In partnering with the Consortium for Alabama Rural Water and Wastewater (CARWW), the Auburn team was able to pioneer a new idea for a new decentralized clustered management system that reduces both operational and maintenance costs. Funding from the Research Prize will thus be put toward the production and dissemination of a new Wastewater Design Manual that is aimed at educating residents on implementation and mitigation techniques.
Carson Chan, one of the 2024 Research Prize jurors, said: "What impressed me the most about ‘Imaging Underground’ was the proposal’s ability to address a wide range of issues, including infrastructure design, racial justice, and sustainability. The idea of producing a Wastewater Design Manual for stakeholders and municipalities seems to be an incredibly generous, useful, and proportionate way for students to contribute to Black Belt communities."
Joining their highly commendable project was the University of Minnesota’s six-person ‘Soft-Urban Riverfront: A New Paradigm for Headwater Metropolises’ cross-disciplinary/scalar effort, which focused on enhancing biodiversity, public health, and cultural awareness of Pig’s Eye Lake at the Mississippi River in St. Paul.
As an important heritage site to the area’s Indigenous community, as well as an ecological refuge, the lake will become a catalyst for a new studio aimed at producing new design strategies.
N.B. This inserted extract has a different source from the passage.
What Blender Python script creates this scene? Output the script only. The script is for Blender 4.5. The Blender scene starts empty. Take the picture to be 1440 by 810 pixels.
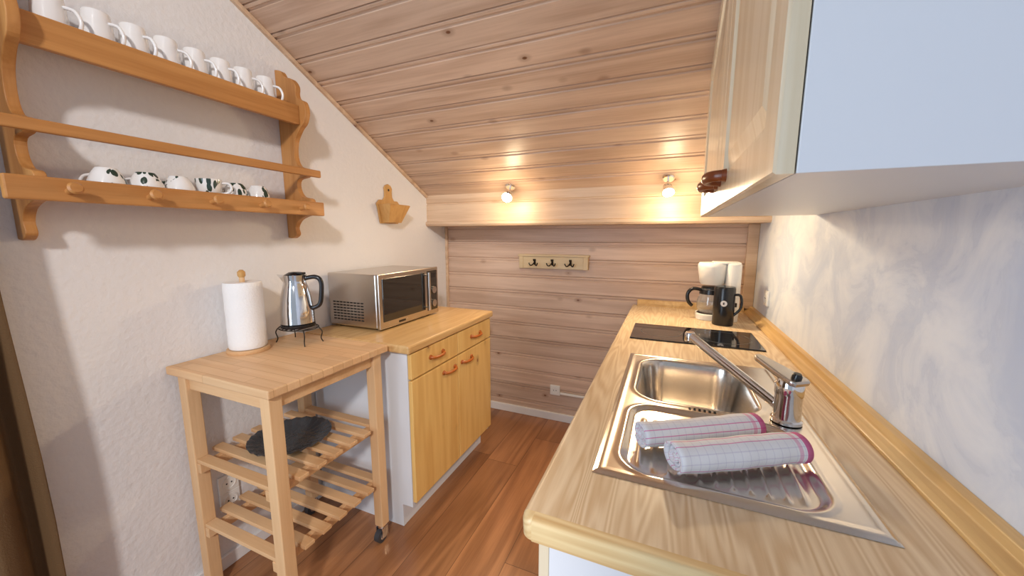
import bpy, math, random
from mathutils import Vector, Matrix
random.seed(4)
S = bpy.context.scene
COL = S.collection
H = 1.31
XL, XR, YB, YN = -1.56, 0.455, 2.42, -1.5
YBM, ZBM0, ZBM1, SL = 2.18, 1.373, 1.58, 0.52
def ceil_z(y): return ZBM1 + SL*(YBM-y)

# ---------------------------------------------------------------- materials
def newmat(name):
    m = bpy.data.materials.new(name); m.use_nodes = True
    nt = m.node_tree
    return m, nt, nt.nodes['Principled BSDF']
def plain(name, col, rough=0.5, metal=0.0, bump=0.0, bscale=80, spec=0.5, trans=0, emit=None, estr=0, coat=0):
    m, nt, b = newmat(name)
    b.inputs['Base Color'].default_value = (*col, 1)
    b.inputs['Roughness'].default_value = rough
    b.inputs['Metallic'].default_value = metal
    b.inputs['Specular IOR Level'].default_value = spec
    b.inputs['Transmission Weight'].default_value = trans
    b.inputs['Coat Weight'].default_value = coat
    if emit:
        b.inputs['Emission Color'].default_value = (*emit, 1)
        b.inputs['Emission Strength'].default_value = estr
    tc = nt.nodes.new('ShaderNodeTexCoord')
    n = nt.nodes.new('ShaderNodeTexNoise'); n.inputs['Scale'].default_value = bscale
    n.inputs['Detail'].default_value = 4
    nt.links.new(tc.outputs['Object'], n.inputs['Vector'])
    if bump > 0:
        bp = nt.nodes.new('ShaderNodeBump'); bp.inputs['Strength'].default_value = bump
        bp.inputs['Distance'].default_value = 0.004
        nt.links.new(n.outputs['Fac'], bp.inputs['Height'])
        nt.links.new(bp.outputs['Normal'], b.inputs['Normal'])
    mr = nt.nodes.new('ShaderNodeMapRange')
    mr.inputs['To Min'].default_value = max(0, rough-0.03); mr.inputs['To Max'].default_value = min(1, rough+0.03)
    nt.links.new(n.outputs['Fac'], mr.inputs['Value']); nt.links.new(mr.outputs['Result'], b.inputs['Roughness'])
    return m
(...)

Research will be carried out primarily through a new “vertical urban” offering at the university in the Fall 2025 semester. It is said to be inspired by the Eames’ ‘Powers of Ten’ approach and will emphasize urban design as a discipline that requires “interdisciplinary expertise and creative, multi-scale thinking.”
Chan elaborates: “‘Soft-Urban Riverfront’ stood out amongst other proposals in its multi-scalar approach to architecture and landscape design. Working on a particular site near the Mississippi River’s headwaters, students are also asked to analyze the larger watershed and metropolitan context of the site. That the proposal also acknowledged the Dakota Nation’s primacy in this area made clear that the project leads understand that any ecological design research is a continuation of the environmental knowledge gained by those who have lived on this land for far longer than settler colonists and immigrants.”
Finally, the €20,000 ($20,800 USD) European Research Prize was given to Steve Larkin and Helen McFadden of the Technological University Dublin for their project ‘Coastal Register: Research and Design of Nature-based Solutions for Wetland Water Security’, which looks to establish a framework for restoring wetlands in County Mayo, Ireland.
Henk Ovink, another 2024 European Research Prize juror, said: "This year’s awardee rightly focuses its innovative and inspiring design approach on wetlands: the pumps of our biodiversity and water systems, nature’s own carbon sinks, transpiration sources, and our vital resilience buffers. Our economies and actions put these global common goods on the brink of collapse. Coupling research, activism, and design-action for wetlands, this project provides a pathway for their restoration and valuation as a true global common good."
Montserrat Bonvehi Rosich, Margarita Jover, Jane Withers, and Iker Gil (Chair) joined Ovink on the jury for the 2024 European Research Prize competition.